Attributes and Relationships

YouTube's technical tools have transformed this online, video-based social network into an icon of the Internet's new architecture, Web 2.0. In June 2010, the company's fact sheet summed up YouTube's technical features as including video embedding, public or private videos, subscriptions, recording from Webcams, and TestTube. YouTube permits its users to exercise control over content, raising a community of “prosumers,” an amalgamation of a new breed of users who both produce and consume content. Not only are they bent on creating and developing videos but also sharing the fruits of their labor with a larger virtual community.

YouTube's communication features, particularly commenting on and posting content, cement the social ties connecting the various nodes of the network. The expansion of this community has increasingly hinged on introducing familiar social networking features to the site. Social networking tools, such as “friending,” tagging, capable of creating and storing personal information, enhances the level of content sharing among community members and users from other social networking sites and the larger world of the Web.
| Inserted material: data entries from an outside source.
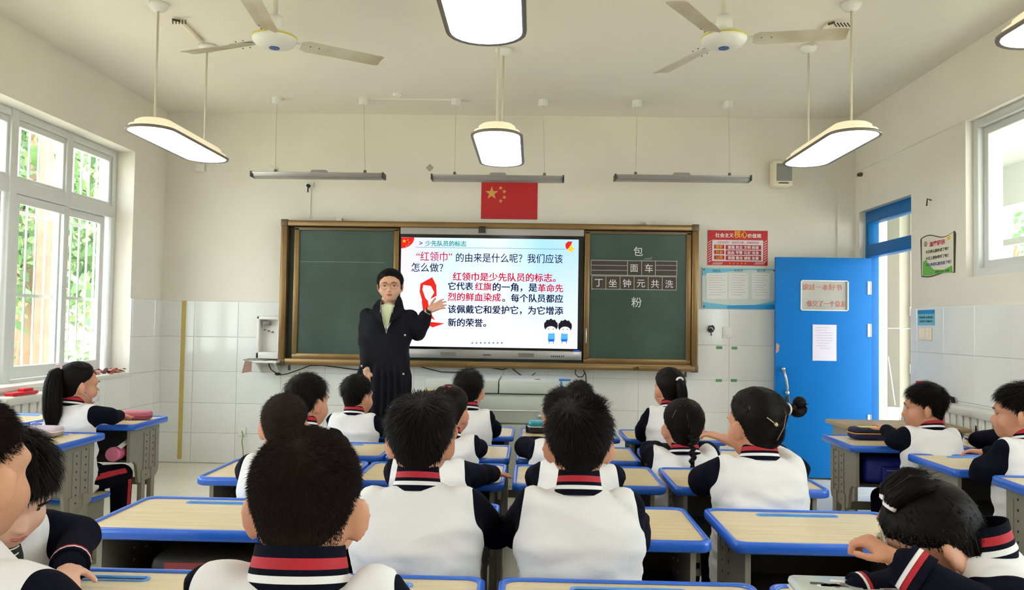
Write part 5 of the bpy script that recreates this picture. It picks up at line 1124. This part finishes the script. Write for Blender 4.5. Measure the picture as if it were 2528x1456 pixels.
    prof = [(p_*.88*colr, z_) for p_, z_ in [(.070, -.020), (.072, -.006), (.067, .003), (.0655, .011), (.064, .018), (.0625, .025), (.061, .036), (.060, .040), (.056, .039), (.056, -.01)]]; mt = [0, 1, 0, 2, 2, 0, 0, 0, 0]
    cm = MB()
    for rr, z in prof: Rg.append([tuple(cen+tl @ Vector((rr*hs*sin(2*pi*q/36), rr*hs*.90*cos(2*pi*q/36), z*1.05+.006*cos(2*pi*q/36)*-1))) for q in range(36)])
    for i in range(len(Rg)-1): cm.rings(Rg[i:i+2], [0, 1, 0, 2, 2, 0, 0, 0, 0][i] if True else 0, cap=False)
    cm.build('collar', [M_nv, M_jw, M_rd], R, smooth=True)
    # cuffs
    if cuffs:
        for E, Wr in ((EL, WL_), (ER, WR_)):
            e, w_ = Vector(E), Vector(Wr); d = (w_-e); q = MB()
            for i, (a, c) in enumerate(((.80, .86), (.86, .90), (.90, .93), (.93, .97))): q.tube([e+d*a, e+d*c], [.0405, .0395], 18, [0, 1, 2, 0][i], cap=False)
            q.tube([e+d*.97, e+d*.95], [.0395, .026], 18, 0, cap=False); q.build('cuff', [M_nv, M_rd, M_jw], R, smooth=True)
    # ---- trousers with side stripe, shoes
    tr = MB()
    for kx, K_, A_ in ((-.07, KL, AL), (.07, KR, AR)): tr.capsule((kx, -.0, seat+.075), K_, .074, .060, 14); tr.capsule(K_, A_, .058, .048, 14)
    tr.capsule((-.06, -.02, seat+.08), (.06, -.02, seat+.08), .078, .078, 12)
    co, F = remesh(tr, .014, 3, .5); mi = None
    if stripe:
        C = np.array([co[list(f)].mean(0) for f in F]); sgn = np.sign(C[:, 0]); K0 = np.where(C[:, 1] < .30, seat+.06+C[:, 1]*0, 0)
        thigh = (C[:, 1] < .27) & (np.abs(C[:, 2]-(seat+.085)) < .013) & (np.abs(C[:, 0]) > .1); shin = (C[:, 2] < seat+.03) & (np.abs(C[:, 1]-.30) < .013) & (np.abs(C[:, 0]) > .1); mi = (thigh | shin).astype(int).tolist()
    from_np('trousers', co, F, [M_trs, M_rd], R, mi)
    for A_ in (AL, AR):
        q = MB(); q.capsule((A_[0], A_[1]-.02, .034), (A_[0], A_[1]+.11, .030), .034, .028, 14); q.v = [(p[0], p[1], max(p[2], .0)) for p in q.v]; q.build('shoe', M_shoe, R, smooth=True)
    # ---- hair, eyes, brows in the head's frame
    HT = None if tie is None else tie
    h = make_hair(hair, seed+3, nh, 'kid', tie=HT, buzz=buzz)
    X = {'h': h, 'M3': M3, 'hc': hc, 'R': R, 'hs': hs, 'rgt': None, 'S': S, 'zn': zn, 'ly': ly}
    if extras: extras(X)
    h.v = [tuple(np.array(p)*hs) for p in h.v]; hh_ = MB(); add_xf(hh_, h, M3, hc); hh_.build('hair', [hair_mat or M_hair, M_scalp], R, smooth=True, recalc=False)
    for s_ in (-1, 1):
        q = MB(); q.ell((s_*.030, EYK-.0065, -.012), (.0125, .0085, .0055), 14, 10, 0); q.ell((s_*.030, EYK-.0005, -.012), (.0058, .0035, .0050), 10, 8, 1)
        q.tube([(s_*.017, EYK+.001, -.010), (s_*.024, EYK+.0035, -.0055), (s_*.034, EYK+.003, -.005), (s_*.043, EYK-.004, -.008)], .0012, 6, 1); q.v = [tuple(np.array(p)*hs) for p in q.v]; e_ = MB(); add_xf(e_, q, M3, hc); e_.build('eye', [M_eye, M_iris], R, smooth=True)
        q = MB(); q.tube([(s_*.016, .0865, .010), (s_*.030, .0865, .0145), (s_*.046, .0775, .011)], [.0018, .0022, .001], 6); q.v = [tuple(np.array(p)*hs) for p in q.v]; e_ = MB(); add_xf(e_, q, M3, hc); e_.build('eyebrow', M_hair, R, smooth=True)
    q = MB(); q.ell((0, .0835, -.0655), (.017, .0045, .0028), 14, 8); q.ell((0, .082, -.0715), (.0145, .0045, .0034), 14, 8); q.v = [tuple(np.array(p)*hs) for p in q.v]; e_ = MB(); add_xf(e_, q, M3, hc); e_.build('lips', M_lip, R, smooth=True)
    # stool under the pupil
    cs, sn = cos(yaw), sin(yaw); stool(x, y, yaw, 'blue edged stool under the '+STN[seed])
    return R
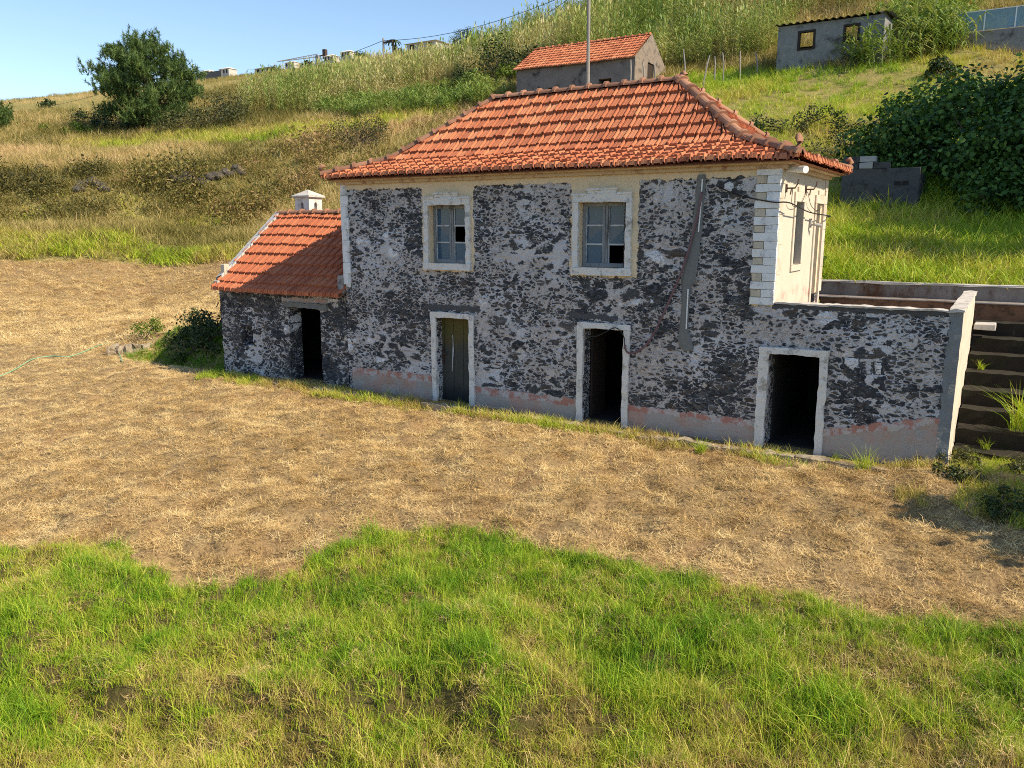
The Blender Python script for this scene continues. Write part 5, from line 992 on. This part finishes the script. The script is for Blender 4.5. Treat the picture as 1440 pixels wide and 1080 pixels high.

In one of the first network analysis studies seeking to unveil the virtual community behind YouTube, researchers Rodrygo Santos, Bruno Rocha, Cristiano Rezende, and Antonio Loureiro analyzed the site's organizational properties, as well as the social relationships among its users and among its videos. In this network analysis, the author's study examined the attributes and various relationships among the nodes (users and videos) of the YouTube social network. The network analysis revealed that most logged users of YouTube watch only a small number of videos, while a small minority of users intensively use the video service. Further, YouTube users' reputation is strongly connected to the number of subscribers users have. The study also suggests that the more controversial a video, the more user comments it is likely to generate. YouTube networks are strongly based on friendship, subscription, relatedness, and favoring. This mapping of the social network underscores how YouTube's technical features and attributes permeate the architecture of the virtual community it enables.

The bottom-up structure of content creation and video information exchange in YouTube facilitates interaction and bonding among the various members of its virtual social network, enhancing a tenacious drive toward user participation. As a centerpiece of its online existence, the YouTube community prizes this participation—the creation and exchange of amateur and professional videos alike—as it fosters a society-wide participatory culture. In their publication YouTube: Online Video and Participatory Culture, Joshua Green and Jean Burgess observe how the site has ushered a larger societal shift in attitude toward the structure of authority and power. Participatory culture challenges the nature of cultural production and consumption, historically dominated by large corporations. It redefines what is popular and cool, with most responded/commented categories, without abiding by traditional standards of mass markets and mass consumers. While the bottom-up technical structure makes this participatory culture possible, questions about how YouTube fits into its parent company's strategy to dominate the information economy deserve more scholarly scrutiny.